╭─ STORED DATA

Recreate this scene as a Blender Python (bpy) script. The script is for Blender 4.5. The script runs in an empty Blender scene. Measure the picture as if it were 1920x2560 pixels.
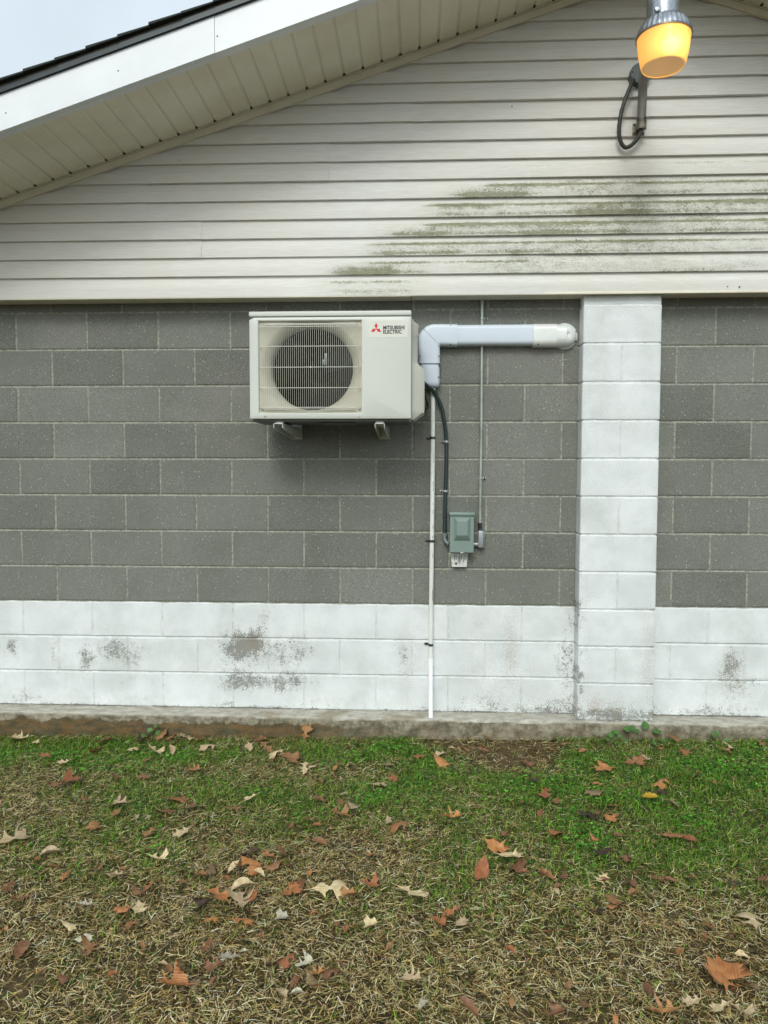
import bpy, bmesh, math, random
import numpy as np
from mathutils import Vector, Matrix, noise as mnoise
R = math.radians
S = bpy.context.scene
COL = S.collection
PI = math.pi

# ------------------------------------------------------------------ camera
cam_data = bpy.data.cameras.new("camera")
cam = bpy.data.objects.new("camera", cam_data)
COL.objects.link(cam)
S.camera = cam
CY, CP, CR = 0.04845, -0.05639, 0.00168          # yaw, pitch, roll (radians)
fwd = Vector((-math.sin(CY)*math.cos(CP), math.cos(CY)*math.cos(CP), math.sin(CP)))
rgt = Vector((math.cos(CY), math.sin(CY), 0))
upv = rgt.cross(fwd)
rg2 = rgt*math.cos(CR) + upv*math.sin(CR)
up2 = -rgt*math.sin(CR) + upv*math.cos(CR)
cam.matrix_world = Matrix(((rg2.x, up2.x, -fwd.x, 0.8524), (rg2.y, up2.y, -fwd.y, -4.1096),
                           (rg2.z, up2.z, -fwd.z, 1.3595), (0, 0, 0, 1)))
cam_data.sensor_fit = 'VERTICAL'
cam_data.sensor_height = 36
cam_data.lens = 36*1850/2560
cam_data.clip_start = 0.05
cam_data.clip_end = 500
S.render.resolution_x, S.render.resolution_y = 768, 1024

# ------------------------------------------------------------------ light
SUN_EL, SUN_AZ = R(40), R(188)                    # overcast: broad soft light from the camera side
W = bpy.data.worlds.new("World")
S.world = W
W.use_nodes = True
nt = W.node_tree
bg = nt.nodes['Background']
sky = nt.nodes.new('ShaderNodeTexSky')
sky.sky_type = 'NISHITA'
sky.sun_disc = False
sky.sun_elevation = SUN_EL
sky.sun_rotation = SUN_AZ
sky.air_density = 1.0
sky.dust_density = 4.0
hs = nt.nodes.new('ShaderNodeHueSaturation')      # cloud cover takes most of the blue out
hs.inputs['Saturation'].default_value = 0.36
hs.inputs['Value'].default_value = 1.0
nt.links.new(sky.outputs[0], hs.inputs['Color'])
ov = nt.nodes.new('ShaderNodeMix')                # even cloud layer: no part of the sky is darker than this
ov.data_type = 'RGBA'; ov.blend_type = 'LIGHTEN'; ov.clamp_result = False
ov.inputs[0].default_value = 1.0
ov.inputs[7].default_value = (5.9, 6.8, 7.5, 1)
tn = nt.nodes.new('ShaderNodeMix')                # cool cast of a thick overcast
tn.data_type = 'RGBA'; tn.blend_type = 'MULTIPLY'; tn.clamp_result = False
tn.inputs[0].default_value = 1.0
tn.inputs[7].default_value = (0.93, 1.0, 0.97, 1)
nt.links.new(hs.outputs[0], tn.inputs[6])
nt.links.new(tn.outputs[2], ov.inputs[6])
cn = nt.nodes.new('ShaderNodeTexNoise')           # faint unevenness of the cloud
cn.inputs['Scale'].default_value = 3.0
cn.inputs['Detail'].default_value = 4.0
cr = nt.nodes.new('ShaderNodeMapRange')
cr.inputs[1].default_value = 0.3; cr.inputs[2].default_value = 0.7; cr.inputs[3].default_value = 0.92; cr.inputs[4].default_value = 1.08
cm = nt.nodes.new('ShaderNodeVectorMath'); cm.operation = 'SCALE'
nt.links.new(cn.outputs[0], cr.inputs[0])
nt.links.new(ov.outputs[2], cm.inputs[0]); nt.links.new(cr.outputs[0], cm.inputs['Scale'])
nt.links.new(cm.outputs[0], bg.inputs['Color'])
bg.inputs['Strength'].default_value = 0.15
sd = bpy.data.lights.new("sun", 'SUN')
sd.energy = 1.35
sd.angle = R(17)
sd.color = (0.985, 0.99, 0.965)
sun = bpy.data.objects.new("sun", sd)
COL.objects.link(sun)
sdir = Vector((math.sin(SUN_AZ)*math.cos(SUN_EL), math.cos(SUN_AZ)*math.cos(SUN_EL), math.sin(SUN_EL)))
sun.rotation_euler = sdir.to_track_quat('Z', 'Y').to_euler()
sun.location = (0, -6, 8)
S.view_settings.view_transform = 'Standard'
S.view_settings.look = 'None'
S.view_settings.exposure = -0.26
S.view_settings.gamma = 1.0

# ------------------------------------------------------------------ node helpers
def lin(r, g, b):
    f = lambda c: (c/255/12.92) if c/255 <= 0.04045 else ((c/255+0.055)/1.055)**2.4
    return (f(r), f(g), f(b), 1)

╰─

GOAL: Everything from the first line to the line with "PI = math.pi" must be repeated exactly, and nothing else. Leave the pictures out.

WRITTEN ANSWER:
Recreate this scene as a Blender Python (bpy) script. The script is for Blender 4.5. The script runs in an empty Blender scene. Measure the picture as if it were 1920x2560 pixels.
import bpy, bmesh, math, random
import numpy as np
from mathutils import Vector, Matrix, noise as mnoise
R = math.radians
S = bpy.context.scene
COL = S.collection
PI = math.pi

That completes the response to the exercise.